Atlante Veneto

The Atlante Veneto project was launched in 2012 following an Agreement between the Veneto Region and the Fondazione Benetton and has multiple purposes: a survey of printed and manuscript cartographic materials stored in the libraries and archives of the region; the promotion of training courses for librarians in the cataloguing of cartographic materials; making a contribution to the drawing up of national cataloguing guidelines by agreement with the Central Institute for a Comprehensive National Catalogue. Implementation of the Atlante Veneto project represents an essential step towards the appreciation of materials that are still little known and often uncatalogued, and at the same time promotes the attainment of the objectives set forth in the European Landscape Convention.

 

The survey campaign (2012-2017) and its results

The Atlante Veneto project was divided into survey campaigns pertaining to the seven provinces of the Region. A methodology devised in 2012 enabled work to begin in the province of Treviso. In 2013, the survey was extended to the province of Padua and in the following year to the province of Vicenza. Belluno and Rovigo became involved in 2015 and the remaining two provinces of Verona and Venice in 2016. Altogether, the survey recorded 64,000 volumes of atlases and books containing maps, and around 165,000 printed maps of various periods, most of them not previously inventoried, in 150 of the 916 libraries contacted.

 

The cataloguing courses

The surveys so far carried out have revealed one significant overall feature: only a very small number of the documents concerned have been catalogued, mostly on record cards. Of the remainder, most did not even appear in inventories.

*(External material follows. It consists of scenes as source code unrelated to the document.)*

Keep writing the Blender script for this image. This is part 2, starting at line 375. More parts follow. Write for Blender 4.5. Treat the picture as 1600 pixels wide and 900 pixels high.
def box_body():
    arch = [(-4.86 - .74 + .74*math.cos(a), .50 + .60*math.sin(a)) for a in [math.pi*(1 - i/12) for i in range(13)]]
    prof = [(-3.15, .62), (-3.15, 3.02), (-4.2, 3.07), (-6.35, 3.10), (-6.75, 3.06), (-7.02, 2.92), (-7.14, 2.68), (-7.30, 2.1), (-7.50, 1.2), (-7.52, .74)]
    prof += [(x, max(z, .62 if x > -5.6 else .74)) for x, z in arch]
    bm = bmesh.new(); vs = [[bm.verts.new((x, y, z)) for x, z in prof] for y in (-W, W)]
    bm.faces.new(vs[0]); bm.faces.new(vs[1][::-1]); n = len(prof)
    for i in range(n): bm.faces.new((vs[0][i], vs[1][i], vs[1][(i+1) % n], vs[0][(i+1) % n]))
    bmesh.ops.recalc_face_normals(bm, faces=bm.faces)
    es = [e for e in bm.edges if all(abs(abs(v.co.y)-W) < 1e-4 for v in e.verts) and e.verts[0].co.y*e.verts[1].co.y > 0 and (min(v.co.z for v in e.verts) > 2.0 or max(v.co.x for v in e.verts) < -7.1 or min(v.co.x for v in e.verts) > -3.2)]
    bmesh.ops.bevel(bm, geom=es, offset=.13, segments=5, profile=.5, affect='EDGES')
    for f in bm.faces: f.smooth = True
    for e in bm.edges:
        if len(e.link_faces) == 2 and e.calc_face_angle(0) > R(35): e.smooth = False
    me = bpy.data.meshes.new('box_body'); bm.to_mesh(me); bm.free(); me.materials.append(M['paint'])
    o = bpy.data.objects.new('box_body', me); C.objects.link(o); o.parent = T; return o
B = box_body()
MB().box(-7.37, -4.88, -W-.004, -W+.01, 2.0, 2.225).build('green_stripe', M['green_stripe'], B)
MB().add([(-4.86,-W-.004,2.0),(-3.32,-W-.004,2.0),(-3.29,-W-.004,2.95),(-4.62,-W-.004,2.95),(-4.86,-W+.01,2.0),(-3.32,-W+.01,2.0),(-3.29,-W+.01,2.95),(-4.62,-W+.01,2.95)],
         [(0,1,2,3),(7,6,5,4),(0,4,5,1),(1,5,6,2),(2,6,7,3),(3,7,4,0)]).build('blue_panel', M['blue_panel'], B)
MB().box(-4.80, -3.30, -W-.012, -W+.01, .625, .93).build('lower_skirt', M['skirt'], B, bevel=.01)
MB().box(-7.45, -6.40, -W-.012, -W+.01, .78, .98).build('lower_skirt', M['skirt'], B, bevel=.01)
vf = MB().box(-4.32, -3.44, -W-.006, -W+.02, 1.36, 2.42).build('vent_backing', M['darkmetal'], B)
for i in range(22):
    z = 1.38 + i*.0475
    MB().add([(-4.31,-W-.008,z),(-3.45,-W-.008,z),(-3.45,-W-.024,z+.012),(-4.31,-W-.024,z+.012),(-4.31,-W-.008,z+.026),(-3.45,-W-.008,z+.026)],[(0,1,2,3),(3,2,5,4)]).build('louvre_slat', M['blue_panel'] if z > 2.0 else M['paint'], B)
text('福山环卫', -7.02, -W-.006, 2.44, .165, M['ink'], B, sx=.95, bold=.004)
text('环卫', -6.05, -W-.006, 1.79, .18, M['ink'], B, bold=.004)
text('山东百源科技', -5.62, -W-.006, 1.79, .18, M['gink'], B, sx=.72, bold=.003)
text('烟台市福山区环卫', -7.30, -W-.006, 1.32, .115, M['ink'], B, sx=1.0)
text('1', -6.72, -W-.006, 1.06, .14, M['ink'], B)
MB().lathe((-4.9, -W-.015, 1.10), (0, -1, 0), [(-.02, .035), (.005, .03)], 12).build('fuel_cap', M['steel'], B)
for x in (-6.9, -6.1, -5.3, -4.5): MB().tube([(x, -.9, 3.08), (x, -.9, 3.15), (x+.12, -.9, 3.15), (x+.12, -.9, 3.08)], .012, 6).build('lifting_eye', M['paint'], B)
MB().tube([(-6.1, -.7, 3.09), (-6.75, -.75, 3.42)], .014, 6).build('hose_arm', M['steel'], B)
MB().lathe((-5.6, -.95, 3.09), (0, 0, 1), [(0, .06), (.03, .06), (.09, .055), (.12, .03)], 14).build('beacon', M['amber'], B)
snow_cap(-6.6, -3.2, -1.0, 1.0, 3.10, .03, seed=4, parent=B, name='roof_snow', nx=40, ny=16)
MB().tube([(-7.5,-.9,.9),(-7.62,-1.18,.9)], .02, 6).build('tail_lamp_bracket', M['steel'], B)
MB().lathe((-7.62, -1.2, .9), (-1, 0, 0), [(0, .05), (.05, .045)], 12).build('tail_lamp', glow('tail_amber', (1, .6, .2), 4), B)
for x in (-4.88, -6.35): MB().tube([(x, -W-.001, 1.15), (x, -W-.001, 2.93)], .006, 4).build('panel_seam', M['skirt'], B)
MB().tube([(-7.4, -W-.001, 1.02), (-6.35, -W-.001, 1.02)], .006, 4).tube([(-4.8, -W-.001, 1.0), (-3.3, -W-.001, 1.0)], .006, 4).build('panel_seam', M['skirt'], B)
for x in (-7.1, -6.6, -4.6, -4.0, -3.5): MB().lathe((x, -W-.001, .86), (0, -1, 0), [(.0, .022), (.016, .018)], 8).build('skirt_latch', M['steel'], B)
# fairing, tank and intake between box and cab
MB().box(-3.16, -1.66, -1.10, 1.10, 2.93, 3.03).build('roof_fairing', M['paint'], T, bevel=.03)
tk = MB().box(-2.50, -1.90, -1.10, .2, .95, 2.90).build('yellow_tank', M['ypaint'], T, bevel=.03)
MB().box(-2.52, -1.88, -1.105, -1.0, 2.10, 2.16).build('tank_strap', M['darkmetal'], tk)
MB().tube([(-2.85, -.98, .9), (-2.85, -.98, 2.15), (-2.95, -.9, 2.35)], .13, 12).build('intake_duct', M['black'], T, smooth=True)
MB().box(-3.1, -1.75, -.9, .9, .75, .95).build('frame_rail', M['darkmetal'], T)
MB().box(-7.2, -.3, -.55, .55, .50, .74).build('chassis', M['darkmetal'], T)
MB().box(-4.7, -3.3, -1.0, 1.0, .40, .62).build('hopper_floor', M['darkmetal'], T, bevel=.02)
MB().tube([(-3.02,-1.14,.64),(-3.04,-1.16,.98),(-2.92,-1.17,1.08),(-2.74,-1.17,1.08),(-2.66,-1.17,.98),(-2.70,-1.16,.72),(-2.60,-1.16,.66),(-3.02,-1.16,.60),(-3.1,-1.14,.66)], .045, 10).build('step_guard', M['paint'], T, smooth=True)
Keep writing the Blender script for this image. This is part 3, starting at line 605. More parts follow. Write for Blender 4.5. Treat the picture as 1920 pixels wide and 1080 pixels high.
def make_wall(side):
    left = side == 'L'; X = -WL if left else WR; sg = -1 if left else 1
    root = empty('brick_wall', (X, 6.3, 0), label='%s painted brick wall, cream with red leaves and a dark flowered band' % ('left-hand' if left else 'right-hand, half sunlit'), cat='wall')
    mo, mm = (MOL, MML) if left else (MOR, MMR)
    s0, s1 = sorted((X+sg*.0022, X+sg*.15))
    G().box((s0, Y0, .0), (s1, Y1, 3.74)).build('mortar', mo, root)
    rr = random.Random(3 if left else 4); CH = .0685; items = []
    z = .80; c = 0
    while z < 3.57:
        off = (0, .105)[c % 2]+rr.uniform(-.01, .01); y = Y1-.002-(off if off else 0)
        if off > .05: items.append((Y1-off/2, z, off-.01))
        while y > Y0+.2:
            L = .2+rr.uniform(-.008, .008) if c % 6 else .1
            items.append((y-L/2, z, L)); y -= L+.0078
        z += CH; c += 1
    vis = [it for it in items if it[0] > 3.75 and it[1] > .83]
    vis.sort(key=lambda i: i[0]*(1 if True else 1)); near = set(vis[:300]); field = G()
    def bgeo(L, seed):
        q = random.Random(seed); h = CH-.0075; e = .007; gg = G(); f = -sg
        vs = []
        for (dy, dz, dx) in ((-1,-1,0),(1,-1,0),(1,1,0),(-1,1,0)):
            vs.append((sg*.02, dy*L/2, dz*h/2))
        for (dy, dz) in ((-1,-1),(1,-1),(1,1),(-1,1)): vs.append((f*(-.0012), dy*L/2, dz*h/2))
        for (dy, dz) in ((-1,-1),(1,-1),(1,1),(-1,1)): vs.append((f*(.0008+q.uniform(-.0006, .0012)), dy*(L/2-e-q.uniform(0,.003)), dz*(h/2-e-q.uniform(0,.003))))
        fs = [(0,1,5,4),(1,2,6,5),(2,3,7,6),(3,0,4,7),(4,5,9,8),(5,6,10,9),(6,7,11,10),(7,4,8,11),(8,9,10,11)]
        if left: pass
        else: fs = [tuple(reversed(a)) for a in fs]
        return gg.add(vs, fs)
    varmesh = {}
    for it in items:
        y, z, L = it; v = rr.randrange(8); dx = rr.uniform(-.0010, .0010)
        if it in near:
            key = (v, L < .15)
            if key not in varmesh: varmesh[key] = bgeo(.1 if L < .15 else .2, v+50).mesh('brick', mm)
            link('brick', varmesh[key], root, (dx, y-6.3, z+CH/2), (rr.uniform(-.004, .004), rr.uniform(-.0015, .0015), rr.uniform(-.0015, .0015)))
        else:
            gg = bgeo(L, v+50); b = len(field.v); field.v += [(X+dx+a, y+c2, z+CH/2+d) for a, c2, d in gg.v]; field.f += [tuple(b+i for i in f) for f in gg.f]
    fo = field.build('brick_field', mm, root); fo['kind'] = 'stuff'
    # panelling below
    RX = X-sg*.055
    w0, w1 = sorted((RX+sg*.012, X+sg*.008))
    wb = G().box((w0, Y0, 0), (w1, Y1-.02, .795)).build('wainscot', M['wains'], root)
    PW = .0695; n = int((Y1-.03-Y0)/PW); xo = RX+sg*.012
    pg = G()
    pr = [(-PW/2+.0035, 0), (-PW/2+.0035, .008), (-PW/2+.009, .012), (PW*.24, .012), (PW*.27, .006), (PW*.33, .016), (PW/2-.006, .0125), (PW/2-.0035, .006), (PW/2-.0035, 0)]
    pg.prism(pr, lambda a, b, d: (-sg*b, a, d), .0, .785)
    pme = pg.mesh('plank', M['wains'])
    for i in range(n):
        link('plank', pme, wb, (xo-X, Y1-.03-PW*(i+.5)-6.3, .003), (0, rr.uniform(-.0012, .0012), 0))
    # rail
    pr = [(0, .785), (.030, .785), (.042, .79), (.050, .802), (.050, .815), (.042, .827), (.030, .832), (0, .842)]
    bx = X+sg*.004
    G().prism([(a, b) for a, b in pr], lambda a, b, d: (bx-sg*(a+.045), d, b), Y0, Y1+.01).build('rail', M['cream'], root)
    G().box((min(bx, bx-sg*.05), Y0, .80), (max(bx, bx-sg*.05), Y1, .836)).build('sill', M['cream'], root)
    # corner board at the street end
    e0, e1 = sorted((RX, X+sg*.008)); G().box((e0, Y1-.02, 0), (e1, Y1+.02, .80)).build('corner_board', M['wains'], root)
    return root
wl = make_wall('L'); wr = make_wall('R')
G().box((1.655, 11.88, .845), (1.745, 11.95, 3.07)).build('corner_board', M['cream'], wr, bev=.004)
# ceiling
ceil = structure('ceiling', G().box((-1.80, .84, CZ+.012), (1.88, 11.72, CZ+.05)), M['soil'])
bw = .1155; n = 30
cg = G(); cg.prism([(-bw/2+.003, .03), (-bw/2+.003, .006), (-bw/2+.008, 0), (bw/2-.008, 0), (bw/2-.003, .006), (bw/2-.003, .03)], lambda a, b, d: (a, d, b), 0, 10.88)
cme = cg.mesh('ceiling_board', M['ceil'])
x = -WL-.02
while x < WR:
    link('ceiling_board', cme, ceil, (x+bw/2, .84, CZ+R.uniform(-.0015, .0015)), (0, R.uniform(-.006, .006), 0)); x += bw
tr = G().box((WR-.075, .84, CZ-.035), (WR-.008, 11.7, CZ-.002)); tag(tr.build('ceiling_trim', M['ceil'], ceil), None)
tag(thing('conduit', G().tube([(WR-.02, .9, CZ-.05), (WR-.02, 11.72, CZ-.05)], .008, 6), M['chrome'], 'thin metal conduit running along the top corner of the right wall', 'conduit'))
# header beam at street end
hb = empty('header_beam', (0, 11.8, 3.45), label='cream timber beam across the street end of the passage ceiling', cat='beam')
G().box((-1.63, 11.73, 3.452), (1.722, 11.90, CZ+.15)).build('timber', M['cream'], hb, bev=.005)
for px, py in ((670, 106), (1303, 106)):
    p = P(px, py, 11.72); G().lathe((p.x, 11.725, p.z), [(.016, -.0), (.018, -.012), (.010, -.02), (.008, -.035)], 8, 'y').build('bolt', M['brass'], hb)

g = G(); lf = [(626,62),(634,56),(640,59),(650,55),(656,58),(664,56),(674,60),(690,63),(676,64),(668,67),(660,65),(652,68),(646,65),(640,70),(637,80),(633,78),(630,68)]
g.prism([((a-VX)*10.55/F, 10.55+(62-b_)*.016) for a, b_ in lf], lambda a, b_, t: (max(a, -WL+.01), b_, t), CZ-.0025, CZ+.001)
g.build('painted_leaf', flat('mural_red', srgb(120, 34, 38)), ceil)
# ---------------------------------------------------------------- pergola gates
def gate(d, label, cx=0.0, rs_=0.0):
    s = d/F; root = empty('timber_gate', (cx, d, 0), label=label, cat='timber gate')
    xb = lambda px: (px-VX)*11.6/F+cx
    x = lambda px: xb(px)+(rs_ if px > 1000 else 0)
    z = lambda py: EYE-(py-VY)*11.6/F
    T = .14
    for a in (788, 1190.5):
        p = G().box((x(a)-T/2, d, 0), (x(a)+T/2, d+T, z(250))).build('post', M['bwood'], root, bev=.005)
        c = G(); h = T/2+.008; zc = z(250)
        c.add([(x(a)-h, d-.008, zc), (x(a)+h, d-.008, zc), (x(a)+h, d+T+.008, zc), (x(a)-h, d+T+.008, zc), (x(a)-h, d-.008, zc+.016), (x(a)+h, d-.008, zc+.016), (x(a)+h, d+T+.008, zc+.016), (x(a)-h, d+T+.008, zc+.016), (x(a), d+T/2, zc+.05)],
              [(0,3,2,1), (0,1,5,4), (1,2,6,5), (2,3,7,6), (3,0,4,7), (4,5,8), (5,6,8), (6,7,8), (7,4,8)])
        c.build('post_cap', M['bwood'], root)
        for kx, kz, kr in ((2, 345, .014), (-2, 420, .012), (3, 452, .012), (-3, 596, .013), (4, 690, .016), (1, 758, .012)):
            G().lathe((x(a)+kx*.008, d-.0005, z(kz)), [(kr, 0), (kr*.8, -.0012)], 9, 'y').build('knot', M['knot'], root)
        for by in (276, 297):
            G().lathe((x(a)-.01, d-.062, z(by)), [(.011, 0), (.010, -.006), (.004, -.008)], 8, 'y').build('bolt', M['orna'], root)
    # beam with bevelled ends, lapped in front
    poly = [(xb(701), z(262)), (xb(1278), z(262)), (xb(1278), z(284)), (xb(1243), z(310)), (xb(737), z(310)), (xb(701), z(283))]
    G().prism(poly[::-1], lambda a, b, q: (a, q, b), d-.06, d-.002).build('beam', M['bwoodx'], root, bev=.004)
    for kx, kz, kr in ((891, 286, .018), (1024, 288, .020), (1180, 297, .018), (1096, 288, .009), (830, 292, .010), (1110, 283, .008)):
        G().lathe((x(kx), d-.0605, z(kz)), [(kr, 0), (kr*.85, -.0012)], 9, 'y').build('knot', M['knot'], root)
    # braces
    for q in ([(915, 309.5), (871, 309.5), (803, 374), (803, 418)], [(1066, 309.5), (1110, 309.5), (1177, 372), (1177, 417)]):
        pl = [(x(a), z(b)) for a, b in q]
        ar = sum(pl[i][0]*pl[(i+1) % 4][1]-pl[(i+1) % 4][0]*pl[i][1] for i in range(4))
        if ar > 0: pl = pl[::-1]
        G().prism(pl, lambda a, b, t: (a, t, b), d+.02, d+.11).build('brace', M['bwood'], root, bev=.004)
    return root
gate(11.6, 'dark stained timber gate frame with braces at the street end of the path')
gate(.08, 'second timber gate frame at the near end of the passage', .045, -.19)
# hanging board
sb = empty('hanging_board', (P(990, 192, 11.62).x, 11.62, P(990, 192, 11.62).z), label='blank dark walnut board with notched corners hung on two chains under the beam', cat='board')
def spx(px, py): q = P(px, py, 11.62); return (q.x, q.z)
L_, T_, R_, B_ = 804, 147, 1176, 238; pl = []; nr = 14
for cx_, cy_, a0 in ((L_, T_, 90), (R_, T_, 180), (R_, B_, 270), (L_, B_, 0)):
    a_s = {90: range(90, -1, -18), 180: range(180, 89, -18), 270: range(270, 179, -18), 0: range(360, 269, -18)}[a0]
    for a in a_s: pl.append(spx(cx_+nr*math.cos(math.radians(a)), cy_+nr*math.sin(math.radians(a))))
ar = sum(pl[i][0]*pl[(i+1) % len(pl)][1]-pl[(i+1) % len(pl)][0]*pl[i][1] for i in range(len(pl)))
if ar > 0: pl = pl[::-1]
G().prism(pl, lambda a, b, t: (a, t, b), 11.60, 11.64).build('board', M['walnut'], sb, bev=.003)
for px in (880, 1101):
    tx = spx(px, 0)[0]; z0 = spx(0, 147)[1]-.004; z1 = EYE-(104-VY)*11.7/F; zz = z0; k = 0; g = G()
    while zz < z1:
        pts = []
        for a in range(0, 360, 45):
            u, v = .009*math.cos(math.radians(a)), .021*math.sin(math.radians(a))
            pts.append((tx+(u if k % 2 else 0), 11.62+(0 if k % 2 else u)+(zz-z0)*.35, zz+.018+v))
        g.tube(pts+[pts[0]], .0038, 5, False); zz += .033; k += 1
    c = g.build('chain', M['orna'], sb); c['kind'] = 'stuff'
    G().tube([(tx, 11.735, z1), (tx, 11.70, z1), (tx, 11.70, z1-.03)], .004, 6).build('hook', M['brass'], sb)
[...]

In view of this situation, it was decided that the Atlante Veneto project should prioritize the organization of training courses for librarians and in May 2013 the Veneto Region financed a first course focusing on the cataloguing of cartographic materials of the Great War, coinciding with commemorations of Italy’s entry into the conflict. Further courses, organized in subsequent years together with the Veneto branch of the Italian Association of Libraries, were followed with increasing interest by the librarian community. In 2018 the National Association of Italian Archivists asked for the Atlante Veneto protocol to be applied to its own training courses for cataloguers.

 

 The 2019-2020 survey campaign

The second stage of the Atlante Veneto project got underway in December 2018 with a memorandum of understanding between the Veneto Regional administration and the Regional Secretariat of the Ministry of Culture and Tourism. This provided for the project to be extended to cover manuscript cartography. The importance of continuing the project was fully appreciated by the Secretariat, which enabled the survey to be expanded to include the archives and libraries that had not been covered in the first phase. February 2019 saw the setting up of a Regional Coordination Unit for Historical Cartography with representatives from the Regional Secretariat of the Ministry, the Veneto Regional administration and the Superintendency for Archives and Bibliography of the Veneto and Trentino-AltoAdige. This led to the creation of a Working Group for the support of the project, comprising the above institutions plus the Fondazione

Benetton and the Veneto branches of the AIB and the ANAI. This second stage survey has been underway since early 2019.

 

The aims of Atlante Veneto

As well as seeking to ensure the conservation of current and historical cartographic material and to raise awareness of its importance in terms of cultural heritage, the project also stresses its importance as a source of the history of places, a collective memory of society’s intentions and perceptions of its territorial setting and therefore as an indispensable tool in any reflection on it or planning for its future. Above all, Atlante Veneto sees itself as an aid in territorial planning, in drafting the Regional Territorial Coordination Plan and in enhancing knowledge of the area and its significant landscapes in preparation for the Regional Landscape Plan. In short, printed and manuscript cartography constitutes a primary source not only for an understanding of the historical and geographical identity of places, especially those in the Veneto, but first and foremost to contextualize and orientate the future management of our contemporary landscape in the light of previous projects and of graphic records created by like-minded public and private stakeholders.